Among other technologies in development at Honeywell is a solution to detect smaller FOD in the gate area – specifically, obstacles such as screws, nuts, bolts, as well as surface issues like cracks.

“These are all potential causes of damage to aircraft engines so they present a safety concern. Honeywell is working on new technology to identify these items. The availability of advanced sensor technology is enabling this and we are looking at applying it,” Taeymans concludes.

LimitationsThere is little doubt that ageing airport infrastructure in many airports around the globe is a problem for handlers, says Jones at Menzies.

He explains: “Many of these airports were not originally designed for the A380, or indeed the proliferation of widebody aircraft we see today. Constant pressure to reduce ground time in the narrowbody (especially low-cost carrier) market adds further to the complex dynamics around an aircraft.

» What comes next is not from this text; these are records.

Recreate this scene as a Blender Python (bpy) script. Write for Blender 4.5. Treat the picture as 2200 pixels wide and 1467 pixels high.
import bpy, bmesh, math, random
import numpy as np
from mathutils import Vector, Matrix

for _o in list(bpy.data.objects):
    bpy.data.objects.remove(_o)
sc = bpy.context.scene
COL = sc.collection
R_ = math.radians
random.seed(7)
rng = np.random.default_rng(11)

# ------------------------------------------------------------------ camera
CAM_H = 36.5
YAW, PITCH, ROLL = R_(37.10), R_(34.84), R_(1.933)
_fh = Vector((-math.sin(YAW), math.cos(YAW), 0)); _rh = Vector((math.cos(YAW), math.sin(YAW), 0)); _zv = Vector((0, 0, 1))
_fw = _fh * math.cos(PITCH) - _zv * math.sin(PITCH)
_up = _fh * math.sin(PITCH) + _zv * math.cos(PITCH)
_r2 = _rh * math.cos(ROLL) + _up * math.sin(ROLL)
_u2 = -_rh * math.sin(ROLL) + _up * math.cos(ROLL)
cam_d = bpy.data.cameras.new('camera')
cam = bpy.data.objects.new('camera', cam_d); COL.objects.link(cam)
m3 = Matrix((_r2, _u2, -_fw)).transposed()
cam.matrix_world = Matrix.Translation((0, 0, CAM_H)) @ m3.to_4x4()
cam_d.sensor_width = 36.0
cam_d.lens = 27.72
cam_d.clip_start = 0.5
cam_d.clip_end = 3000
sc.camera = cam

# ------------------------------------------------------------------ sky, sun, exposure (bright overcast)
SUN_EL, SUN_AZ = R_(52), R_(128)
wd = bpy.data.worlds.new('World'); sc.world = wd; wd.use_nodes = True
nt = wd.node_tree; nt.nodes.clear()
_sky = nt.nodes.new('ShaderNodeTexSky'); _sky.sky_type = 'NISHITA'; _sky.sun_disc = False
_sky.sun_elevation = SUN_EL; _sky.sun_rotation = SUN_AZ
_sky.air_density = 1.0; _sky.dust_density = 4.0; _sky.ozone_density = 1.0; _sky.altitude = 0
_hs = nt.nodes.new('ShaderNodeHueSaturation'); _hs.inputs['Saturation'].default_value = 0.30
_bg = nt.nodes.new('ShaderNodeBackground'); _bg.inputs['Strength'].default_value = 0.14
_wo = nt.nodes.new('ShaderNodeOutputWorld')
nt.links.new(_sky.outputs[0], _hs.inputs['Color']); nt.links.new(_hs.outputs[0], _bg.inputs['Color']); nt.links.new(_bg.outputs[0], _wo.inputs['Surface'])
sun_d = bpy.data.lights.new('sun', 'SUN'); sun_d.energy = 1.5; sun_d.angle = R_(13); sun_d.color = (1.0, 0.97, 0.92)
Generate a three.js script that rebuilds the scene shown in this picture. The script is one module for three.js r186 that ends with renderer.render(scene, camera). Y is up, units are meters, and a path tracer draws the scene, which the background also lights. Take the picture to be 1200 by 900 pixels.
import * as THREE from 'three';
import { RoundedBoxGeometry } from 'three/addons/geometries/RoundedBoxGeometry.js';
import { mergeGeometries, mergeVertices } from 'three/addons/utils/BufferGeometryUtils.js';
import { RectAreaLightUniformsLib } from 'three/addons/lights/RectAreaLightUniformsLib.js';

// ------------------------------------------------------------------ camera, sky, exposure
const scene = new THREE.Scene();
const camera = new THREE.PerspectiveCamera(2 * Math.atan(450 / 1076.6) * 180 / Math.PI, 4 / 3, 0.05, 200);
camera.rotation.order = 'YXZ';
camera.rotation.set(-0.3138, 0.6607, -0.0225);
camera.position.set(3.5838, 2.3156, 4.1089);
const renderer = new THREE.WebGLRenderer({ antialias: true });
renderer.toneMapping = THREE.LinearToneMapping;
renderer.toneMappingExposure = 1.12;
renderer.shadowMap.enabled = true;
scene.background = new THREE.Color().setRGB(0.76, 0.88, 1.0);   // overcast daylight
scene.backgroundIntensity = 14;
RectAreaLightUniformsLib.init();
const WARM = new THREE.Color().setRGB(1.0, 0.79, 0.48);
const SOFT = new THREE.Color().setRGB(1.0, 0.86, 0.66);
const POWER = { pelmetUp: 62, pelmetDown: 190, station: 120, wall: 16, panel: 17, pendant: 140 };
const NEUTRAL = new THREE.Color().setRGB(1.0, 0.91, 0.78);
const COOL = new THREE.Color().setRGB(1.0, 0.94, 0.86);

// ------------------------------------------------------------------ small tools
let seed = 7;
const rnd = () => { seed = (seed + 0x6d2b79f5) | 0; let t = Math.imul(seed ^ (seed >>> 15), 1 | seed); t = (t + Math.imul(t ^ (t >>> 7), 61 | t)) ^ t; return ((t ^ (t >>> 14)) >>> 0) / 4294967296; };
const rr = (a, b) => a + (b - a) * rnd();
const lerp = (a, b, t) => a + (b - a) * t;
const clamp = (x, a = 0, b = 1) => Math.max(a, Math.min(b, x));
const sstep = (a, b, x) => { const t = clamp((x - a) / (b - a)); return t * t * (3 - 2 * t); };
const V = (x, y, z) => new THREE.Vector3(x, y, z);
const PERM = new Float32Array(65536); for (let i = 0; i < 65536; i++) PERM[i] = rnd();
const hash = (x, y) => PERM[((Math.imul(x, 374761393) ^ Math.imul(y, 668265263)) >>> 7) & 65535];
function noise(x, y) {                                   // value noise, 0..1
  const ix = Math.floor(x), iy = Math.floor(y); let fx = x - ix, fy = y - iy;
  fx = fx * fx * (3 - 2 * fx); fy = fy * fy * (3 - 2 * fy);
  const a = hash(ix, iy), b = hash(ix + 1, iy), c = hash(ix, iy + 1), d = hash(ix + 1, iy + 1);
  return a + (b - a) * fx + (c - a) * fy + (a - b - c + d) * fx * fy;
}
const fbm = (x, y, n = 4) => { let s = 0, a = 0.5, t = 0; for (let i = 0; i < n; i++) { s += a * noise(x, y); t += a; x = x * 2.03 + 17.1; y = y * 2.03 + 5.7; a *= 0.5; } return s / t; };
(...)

“Constraints on operating and manoeuvring areas due to congestion around aircraft stands, lack of GSE and ULD parking and storage areas, B777 on stands designed for B757, and so on, are only exacerbated by pressure [of time], which adds to the likelihood of an incident.”

Of course, new-build terminals can plan for today’s fleet, and hopefully for the growth in aviation that is forecast in the next 15 years. “However, rescaling much of the world’s infrastructure that was designed and originally built in the 1970s, then added to and extended in an attempt to recover from capacity shortfall, leaves us working in a Frankenstein environment,” Jones goes on.

“Where airports are trying to play catch-up, we find ourselves circumnavigating building sites to provide our customers with the service they expect. There is no silver bullet solution, but certainly I would hope architects and airport authorities recognise the limitations created by being behind the growth curve of global aviation, and the realities we face in servicing a growing fleet as safely and efficiently as we can.”